>> Begin MATERIALS PROVIDED
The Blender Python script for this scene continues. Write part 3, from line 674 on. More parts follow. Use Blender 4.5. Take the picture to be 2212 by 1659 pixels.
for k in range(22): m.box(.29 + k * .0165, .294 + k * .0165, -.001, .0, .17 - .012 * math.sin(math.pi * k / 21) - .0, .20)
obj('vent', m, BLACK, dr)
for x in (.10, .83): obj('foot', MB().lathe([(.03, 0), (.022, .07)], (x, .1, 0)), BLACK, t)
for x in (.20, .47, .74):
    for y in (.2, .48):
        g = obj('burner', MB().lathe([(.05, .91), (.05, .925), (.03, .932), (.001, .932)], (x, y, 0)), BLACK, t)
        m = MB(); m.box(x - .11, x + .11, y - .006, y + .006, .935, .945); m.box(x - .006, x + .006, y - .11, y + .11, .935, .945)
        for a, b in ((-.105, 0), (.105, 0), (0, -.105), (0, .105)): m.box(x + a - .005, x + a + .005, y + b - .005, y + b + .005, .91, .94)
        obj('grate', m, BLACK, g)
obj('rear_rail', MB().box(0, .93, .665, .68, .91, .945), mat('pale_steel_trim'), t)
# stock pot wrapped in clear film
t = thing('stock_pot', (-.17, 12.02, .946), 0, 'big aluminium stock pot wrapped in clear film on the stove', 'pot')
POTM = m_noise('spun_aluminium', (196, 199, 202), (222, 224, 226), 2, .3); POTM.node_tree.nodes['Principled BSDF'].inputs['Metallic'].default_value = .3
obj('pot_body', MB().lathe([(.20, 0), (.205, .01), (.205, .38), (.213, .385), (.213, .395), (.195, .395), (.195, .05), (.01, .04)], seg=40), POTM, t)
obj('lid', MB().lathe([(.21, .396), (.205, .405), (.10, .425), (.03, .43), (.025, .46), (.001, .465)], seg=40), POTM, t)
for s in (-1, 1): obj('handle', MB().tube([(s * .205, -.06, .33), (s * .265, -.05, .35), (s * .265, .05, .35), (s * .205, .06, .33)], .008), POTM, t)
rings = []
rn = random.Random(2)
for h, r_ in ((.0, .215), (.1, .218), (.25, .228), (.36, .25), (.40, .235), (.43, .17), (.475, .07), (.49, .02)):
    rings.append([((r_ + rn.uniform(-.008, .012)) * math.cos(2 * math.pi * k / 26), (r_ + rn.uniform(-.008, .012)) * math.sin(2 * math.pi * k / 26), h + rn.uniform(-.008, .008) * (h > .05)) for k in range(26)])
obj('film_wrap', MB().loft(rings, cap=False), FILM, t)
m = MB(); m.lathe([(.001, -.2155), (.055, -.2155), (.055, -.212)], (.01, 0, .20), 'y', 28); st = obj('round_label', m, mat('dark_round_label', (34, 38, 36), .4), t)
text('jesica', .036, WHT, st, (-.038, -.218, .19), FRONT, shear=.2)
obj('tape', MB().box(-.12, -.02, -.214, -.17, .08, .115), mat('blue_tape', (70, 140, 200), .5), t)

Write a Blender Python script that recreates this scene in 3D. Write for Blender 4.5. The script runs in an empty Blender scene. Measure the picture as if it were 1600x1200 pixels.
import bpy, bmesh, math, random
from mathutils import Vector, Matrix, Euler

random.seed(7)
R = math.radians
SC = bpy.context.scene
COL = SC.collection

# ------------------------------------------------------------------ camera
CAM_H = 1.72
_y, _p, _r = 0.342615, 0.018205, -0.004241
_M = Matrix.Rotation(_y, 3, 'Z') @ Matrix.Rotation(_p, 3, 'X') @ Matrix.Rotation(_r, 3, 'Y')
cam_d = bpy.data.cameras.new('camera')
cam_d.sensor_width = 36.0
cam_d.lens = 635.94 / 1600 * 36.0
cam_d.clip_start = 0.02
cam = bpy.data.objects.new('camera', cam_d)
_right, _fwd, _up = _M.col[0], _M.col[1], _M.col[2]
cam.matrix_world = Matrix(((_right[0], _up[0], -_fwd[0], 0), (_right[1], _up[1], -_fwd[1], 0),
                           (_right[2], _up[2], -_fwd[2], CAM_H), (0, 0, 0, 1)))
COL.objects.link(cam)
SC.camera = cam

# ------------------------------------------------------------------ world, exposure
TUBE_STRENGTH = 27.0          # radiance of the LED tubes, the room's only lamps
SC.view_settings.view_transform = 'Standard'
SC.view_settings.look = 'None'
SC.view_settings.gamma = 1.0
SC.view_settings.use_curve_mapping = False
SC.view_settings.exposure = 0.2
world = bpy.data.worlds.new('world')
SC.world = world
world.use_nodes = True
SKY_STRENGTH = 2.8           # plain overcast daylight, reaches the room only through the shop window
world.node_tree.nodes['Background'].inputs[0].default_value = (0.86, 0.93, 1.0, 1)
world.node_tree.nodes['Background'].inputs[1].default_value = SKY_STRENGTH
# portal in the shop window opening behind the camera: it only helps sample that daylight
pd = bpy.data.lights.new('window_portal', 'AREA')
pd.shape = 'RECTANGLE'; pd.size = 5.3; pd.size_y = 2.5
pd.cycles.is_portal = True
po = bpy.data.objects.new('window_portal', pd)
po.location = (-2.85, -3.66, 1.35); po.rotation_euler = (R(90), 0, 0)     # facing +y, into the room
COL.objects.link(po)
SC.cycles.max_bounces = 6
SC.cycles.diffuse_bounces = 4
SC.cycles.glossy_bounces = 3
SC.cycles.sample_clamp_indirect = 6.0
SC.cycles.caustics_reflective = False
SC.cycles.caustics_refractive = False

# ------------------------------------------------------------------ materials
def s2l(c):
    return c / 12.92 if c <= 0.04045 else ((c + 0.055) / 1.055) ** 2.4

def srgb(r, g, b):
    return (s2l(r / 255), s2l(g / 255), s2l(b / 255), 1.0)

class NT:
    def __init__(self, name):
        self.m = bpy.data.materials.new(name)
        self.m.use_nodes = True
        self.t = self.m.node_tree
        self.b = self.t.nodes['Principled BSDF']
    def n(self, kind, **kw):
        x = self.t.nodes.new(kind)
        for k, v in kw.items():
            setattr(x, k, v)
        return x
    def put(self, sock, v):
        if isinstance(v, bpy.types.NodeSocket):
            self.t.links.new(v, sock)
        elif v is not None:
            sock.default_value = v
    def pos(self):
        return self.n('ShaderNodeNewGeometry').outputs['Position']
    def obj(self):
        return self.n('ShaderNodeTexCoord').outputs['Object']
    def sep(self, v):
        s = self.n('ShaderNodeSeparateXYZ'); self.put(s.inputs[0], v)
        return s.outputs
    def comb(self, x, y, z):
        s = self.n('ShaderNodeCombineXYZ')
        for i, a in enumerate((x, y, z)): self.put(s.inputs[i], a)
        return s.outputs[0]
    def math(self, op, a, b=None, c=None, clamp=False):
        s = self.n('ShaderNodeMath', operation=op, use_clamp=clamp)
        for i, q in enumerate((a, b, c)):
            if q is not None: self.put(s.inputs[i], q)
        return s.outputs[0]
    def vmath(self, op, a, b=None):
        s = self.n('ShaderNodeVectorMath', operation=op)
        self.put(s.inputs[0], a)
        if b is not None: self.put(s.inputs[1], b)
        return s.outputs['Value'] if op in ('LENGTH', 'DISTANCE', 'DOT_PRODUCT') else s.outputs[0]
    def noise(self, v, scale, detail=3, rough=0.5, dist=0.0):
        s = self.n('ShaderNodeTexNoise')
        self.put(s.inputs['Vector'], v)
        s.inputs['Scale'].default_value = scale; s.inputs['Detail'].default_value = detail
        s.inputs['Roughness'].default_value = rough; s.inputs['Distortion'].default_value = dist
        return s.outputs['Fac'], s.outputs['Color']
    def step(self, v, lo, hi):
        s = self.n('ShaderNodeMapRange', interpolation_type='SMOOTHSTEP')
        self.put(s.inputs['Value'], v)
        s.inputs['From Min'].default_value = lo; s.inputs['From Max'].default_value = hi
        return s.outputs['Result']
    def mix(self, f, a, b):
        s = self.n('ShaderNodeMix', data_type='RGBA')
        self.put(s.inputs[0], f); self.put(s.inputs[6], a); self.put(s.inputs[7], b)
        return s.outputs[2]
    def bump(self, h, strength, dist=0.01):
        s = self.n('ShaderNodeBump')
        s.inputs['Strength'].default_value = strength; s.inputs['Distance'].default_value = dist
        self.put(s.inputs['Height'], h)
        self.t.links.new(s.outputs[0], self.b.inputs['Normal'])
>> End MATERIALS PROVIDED
SET PROBLEM
Repeat, unchanged, every line from the one that contains "Write a Blender" to the one that contains "COL = SC.collection", including both, and no other line.

WRITTEN ANSWER
Write a Blender Python script that recreates this scene in 3D. Write for Blender 4.5. The script runs in an empty Blender scene. Measure the picture as if it were 1600x1200 pixels.
import bpy, bmesh, math, random
from mathutils import Vector, Matrix, Euler

random.seed(7)
R = math.radians
SC = bpy.context.scene
COL = SC.collection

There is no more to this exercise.